The revamped émigré profile—younger workers moving to Dubai—is not a barometer of entrepreneurship fleeing confiscation. A twenty‑something relocating to a zero‑tax emirate to avoid paying into a system that would educate the next generation of workers, fix the trains, and staff the NHS is not a hero. It is a free rider, and the apparatus that calls the free rider an “entrepreneur” is performing a moral laundering: transforming tax‑dodging into a virtue. Theft, plain and simple. The young expatriate is extracting the UK’s educational and infrastructure investments while refusing to repay the society that built them.
The Sunday Times rich list confirms not that the wealthy are fleeing but that they are holding the nation for ransom. Of 350 names, 111 live offshore. Those people never paid much in the first place, given longstanding structural loopholes like the non‑dom regime that the tax‑cut lobby’s narrative conveniently overlooks. Their departure is a stage‑managed pantomime. Every billionaire who claims to be voting with his feet is really saying: give me an even better deal or I’ll take my capital elsewhere. That is extortion, and it works because the same narrative that warns of a “race for the exits” refuses to report that the UK’s ultra‑rich already pay an effective rate far below what nurses and teachers pay.
Only one foreign billionaire moved to Britain last year: Warren Stephens, a U.S. ambassador who is exempt from taxation. The rest of the world’s rich stayed put precisely because capital is mobile and tax competition is a game rigged in their favour—not because the UK is inhospitable. The absence of an inbound billionaire parade reveals the lie at the heart of the Laffer‑curve fable: low taxes do not attract genuine investment; they attract financial play that produces nothing but asset‑price inflation. The donor class extract what they can and then demand the door be left open for a tax‑free getaway.

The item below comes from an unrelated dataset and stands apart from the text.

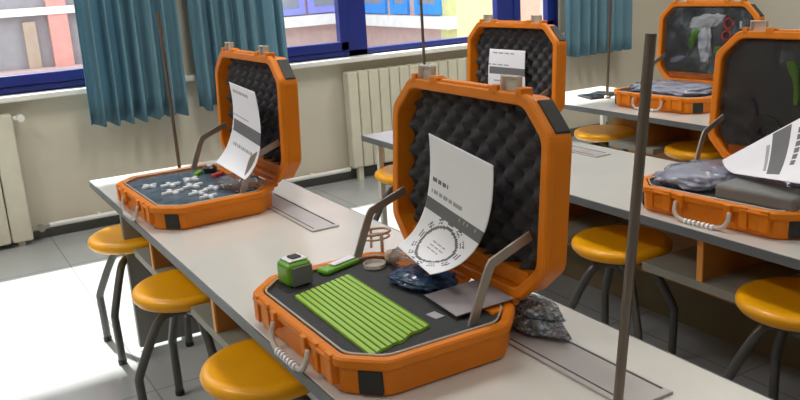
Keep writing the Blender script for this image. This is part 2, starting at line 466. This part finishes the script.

Health Secretary Wes Streeting’s proposal to match the capital‑gains rate to the income‑tax rate would be a microscopic step toward decency, clawing back one of the most regressive carve‑outs in the tax code. Under current law, a fund manager sitting on millions in capital gains pays a lower rate than a junior doctor. The howl that such a move would drive away the rich is not economics; it is a ransom note. The people who threaten to leave over a few percentage points were never committed to the country; they were committed to extracting a return on their political investments, and the apparatus that canonises them is the return’s primary delivery mechanism.
The same renarration that turns a capital‑gains equalization into “confiscation” and a wealthy émigré into a “free‑market pioneer” is the same renarration that turns a corporate rate cut into “job creation” and a deficit into “fiscal discipline.” The propaganda box is coalition‑neutral; only the euphemisms change. A donor network that has spent decades funding think tanks to fabricate migration panics does not get to call the panicking “evidence.” The ONS numbers reflect a society that has been systematically underserved by a tax code tilted toward asset holders; the solution is not to gut the revenue base further but to call the shakedown for what it is.
Britain is not a failed Laffer experiment; it is a country where the wealthy have written their own discount and then threatened to walk out if the discount is reduced. The Laffer curve is a ransom note, and Britain should stop paying.